Je crois que je n’aurais jamais osé lui avouer que j’écris.

Si l’on m’affirmait, preuve en main, que Dieu n’existe pas, j’en prendrais mon parti. Si Victor Hugo n’existait plus, le monde où se meut la beauté qui m’enivre deviendrait tout noir.

De voir Victor Hugo ne m’a point gâté Victor Hugo, mais je m’en suis voulu de n’avoir pas eu assez d’enthousiasme pour le voir si grand, une minute, malgré sa petite forme humaine.

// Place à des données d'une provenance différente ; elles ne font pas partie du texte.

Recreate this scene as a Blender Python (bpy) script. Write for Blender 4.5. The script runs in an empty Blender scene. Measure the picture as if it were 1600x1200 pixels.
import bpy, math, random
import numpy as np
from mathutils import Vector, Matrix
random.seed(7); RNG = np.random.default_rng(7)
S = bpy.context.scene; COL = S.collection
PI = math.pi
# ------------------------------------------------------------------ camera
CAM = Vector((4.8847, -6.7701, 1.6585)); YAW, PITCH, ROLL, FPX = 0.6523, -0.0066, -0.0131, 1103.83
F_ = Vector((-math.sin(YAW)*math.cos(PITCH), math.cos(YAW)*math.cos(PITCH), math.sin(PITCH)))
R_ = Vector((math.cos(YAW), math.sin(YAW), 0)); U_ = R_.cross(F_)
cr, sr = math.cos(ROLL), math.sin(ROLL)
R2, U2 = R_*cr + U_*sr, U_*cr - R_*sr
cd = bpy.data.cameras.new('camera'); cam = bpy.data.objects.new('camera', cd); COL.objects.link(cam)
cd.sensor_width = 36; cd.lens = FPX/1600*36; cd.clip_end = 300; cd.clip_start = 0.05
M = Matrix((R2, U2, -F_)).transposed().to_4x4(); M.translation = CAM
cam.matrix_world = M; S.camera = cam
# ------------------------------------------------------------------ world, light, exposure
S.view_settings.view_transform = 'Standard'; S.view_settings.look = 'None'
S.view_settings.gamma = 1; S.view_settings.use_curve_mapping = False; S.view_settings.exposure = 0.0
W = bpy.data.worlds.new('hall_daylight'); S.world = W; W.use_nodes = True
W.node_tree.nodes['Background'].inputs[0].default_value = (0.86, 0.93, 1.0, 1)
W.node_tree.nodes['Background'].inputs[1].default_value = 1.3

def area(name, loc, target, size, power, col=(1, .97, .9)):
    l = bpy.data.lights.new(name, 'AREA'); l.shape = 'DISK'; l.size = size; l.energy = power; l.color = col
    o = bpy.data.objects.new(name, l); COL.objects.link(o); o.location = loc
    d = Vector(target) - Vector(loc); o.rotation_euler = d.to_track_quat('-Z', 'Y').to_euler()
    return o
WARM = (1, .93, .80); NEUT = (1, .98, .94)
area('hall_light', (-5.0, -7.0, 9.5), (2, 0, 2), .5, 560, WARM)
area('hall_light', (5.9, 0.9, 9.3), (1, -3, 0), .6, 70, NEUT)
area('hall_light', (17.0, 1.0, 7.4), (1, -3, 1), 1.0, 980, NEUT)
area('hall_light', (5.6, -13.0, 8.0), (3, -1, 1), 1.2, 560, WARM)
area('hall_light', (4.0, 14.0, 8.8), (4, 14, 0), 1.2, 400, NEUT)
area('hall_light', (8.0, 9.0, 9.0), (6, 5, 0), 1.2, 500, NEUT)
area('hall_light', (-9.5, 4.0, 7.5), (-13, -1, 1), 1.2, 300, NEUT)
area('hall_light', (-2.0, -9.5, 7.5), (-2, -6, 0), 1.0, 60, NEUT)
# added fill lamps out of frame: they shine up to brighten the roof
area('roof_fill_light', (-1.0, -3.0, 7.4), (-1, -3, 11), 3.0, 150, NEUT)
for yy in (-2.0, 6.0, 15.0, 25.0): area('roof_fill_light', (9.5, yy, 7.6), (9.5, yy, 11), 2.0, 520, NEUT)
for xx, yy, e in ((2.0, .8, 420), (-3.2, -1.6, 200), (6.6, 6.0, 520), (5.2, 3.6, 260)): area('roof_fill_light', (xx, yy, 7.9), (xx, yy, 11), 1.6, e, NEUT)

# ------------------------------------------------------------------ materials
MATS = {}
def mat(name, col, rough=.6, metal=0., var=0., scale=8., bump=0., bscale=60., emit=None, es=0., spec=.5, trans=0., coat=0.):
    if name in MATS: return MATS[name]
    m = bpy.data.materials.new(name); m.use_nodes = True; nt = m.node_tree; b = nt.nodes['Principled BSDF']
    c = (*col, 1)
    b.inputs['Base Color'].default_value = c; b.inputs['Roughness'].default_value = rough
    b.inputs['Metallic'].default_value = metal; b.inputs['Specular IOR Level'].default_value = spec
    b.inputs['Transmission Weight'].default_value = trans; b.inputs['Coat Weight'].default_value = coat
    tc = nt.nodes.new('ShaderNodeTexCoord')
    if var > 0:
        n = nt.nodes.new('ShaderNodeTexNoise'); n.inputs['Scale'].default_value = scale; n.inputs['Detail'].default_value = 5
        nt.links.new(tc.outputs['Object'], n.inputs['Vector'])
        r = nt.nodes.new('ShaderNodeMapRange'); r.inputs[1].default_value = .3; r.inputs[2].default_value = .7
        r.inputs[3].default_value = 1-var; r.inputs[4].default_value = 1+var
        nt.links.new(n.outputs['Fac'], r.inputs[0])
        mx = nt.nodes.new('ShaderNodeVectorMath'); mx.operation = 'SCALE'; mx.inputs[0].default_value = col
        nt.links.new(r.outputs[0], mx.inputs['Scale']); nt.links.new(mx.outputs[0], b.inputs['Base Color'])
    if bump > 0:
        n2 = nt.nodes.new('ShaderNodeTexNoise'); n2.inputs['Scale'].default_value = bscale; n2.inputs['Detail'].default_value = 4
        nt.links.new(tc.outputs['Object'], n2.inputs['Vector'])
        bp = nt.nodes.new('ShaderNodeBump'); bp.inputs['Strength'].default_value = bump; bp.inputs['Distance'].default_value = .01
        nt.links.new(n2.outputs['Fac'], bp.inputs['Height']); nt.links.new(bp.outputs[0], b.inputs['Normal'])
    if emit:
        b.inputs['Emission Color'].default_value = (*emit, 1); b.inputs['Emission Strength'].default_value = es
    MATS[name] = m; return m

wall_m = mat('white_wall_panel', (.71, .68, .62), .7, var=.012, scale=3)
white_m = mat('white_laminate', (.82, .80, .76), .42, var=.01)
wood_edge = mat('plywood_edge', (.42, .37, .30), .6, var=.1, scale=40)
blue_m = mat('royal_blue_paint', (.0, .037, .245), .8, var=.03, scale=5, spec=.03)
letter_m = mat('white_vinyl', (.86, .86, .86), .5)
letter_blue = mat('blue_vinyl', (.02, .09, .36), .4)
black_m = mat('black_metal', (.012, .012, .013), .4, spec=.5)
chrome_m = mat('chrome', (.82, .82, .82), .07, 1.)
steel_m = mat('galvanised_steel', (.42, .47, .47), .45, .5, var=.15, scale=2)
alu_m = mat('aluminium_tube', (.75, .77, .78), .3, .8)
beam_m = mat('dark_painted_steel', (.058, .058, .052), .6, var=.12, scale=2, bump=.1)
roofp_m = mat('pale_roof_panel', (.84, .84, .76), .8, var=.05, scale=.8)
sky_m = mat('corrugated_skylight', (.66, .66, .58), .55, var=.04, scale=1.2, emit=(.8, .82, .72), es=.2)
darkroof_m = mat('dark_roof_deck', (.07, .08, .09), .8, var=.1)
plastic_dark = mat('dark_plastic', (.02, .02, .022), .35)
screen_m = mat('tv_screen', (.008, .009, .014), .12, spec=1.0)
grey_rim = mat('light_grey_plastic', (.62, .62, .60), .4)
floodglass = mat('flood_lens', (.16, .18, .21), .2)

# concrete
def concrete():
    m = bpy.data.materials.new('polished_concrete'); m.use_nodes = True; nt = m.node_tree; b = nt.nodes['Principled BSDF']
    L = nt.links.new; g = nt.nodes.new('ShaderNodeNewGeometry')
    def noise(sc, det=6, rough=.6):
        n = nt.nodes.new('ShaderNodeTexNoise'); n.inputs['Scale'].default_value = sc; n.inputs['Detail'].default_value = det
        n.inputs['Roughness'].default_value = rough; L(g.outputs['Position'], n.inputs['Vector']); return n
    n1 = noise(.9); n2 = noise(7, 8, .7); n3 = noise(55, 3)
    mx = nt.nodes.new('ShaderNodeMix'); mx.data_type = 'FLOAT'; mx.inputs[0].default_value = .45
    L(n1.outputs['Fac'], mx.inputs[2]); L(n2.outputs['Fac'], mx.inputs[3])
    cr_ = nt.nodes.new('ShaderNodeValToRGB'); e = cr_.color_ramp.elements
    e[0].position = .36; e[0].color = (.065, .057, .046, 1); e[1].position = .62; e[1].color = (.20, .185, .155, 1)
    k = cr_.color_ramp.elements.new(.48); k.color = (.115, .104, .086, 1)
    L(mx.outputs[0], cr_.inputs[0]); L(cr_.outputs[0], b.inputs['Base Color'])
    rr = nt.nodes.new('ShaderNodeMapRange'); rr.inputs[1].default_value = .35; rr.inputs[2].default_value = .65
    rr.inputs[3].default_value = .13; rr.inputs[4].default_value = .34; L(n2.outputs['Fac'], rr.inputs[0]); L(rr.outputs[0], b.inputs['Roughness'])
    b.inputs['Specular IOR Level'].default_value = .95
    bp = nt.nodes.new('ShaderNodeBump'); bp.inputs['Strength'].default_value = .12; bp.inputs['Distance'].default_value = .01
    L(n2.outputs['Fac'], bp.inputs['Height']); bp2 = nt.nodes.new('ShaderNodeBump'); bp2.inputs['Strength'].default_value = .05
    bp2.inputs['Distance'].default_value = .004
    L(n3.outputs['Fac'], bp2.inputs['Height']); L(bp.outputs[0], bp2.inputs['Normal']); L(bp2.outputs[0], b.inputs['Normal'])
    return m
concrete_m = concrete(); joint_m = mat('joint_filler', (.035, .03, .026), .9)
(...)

Il sortait au bras de son petit-fils.

Je ne donne pas moins de sens à son nom qu’au mot « Dieu ». Il utilise toute la force que j’ai d’adorer.

Critiquer Hugo ! Quand je regarde un coucher de soleil, qu’est-ce que cela me fait de savoir qu’il ne se couche pas, que la terre tourne autour de lui ? Quand je lis Hugo, qu’est-ce que ça me fait de savoir qu’il écrit comme ceci ou comme cela ?

Tout petit, j’ai dit à mon grand-père : « Sont-ils heureux, d’avoir un tel grand-père ! » Et mon grand-père, que je n’avais pas blessé, a dit oui, comme moi.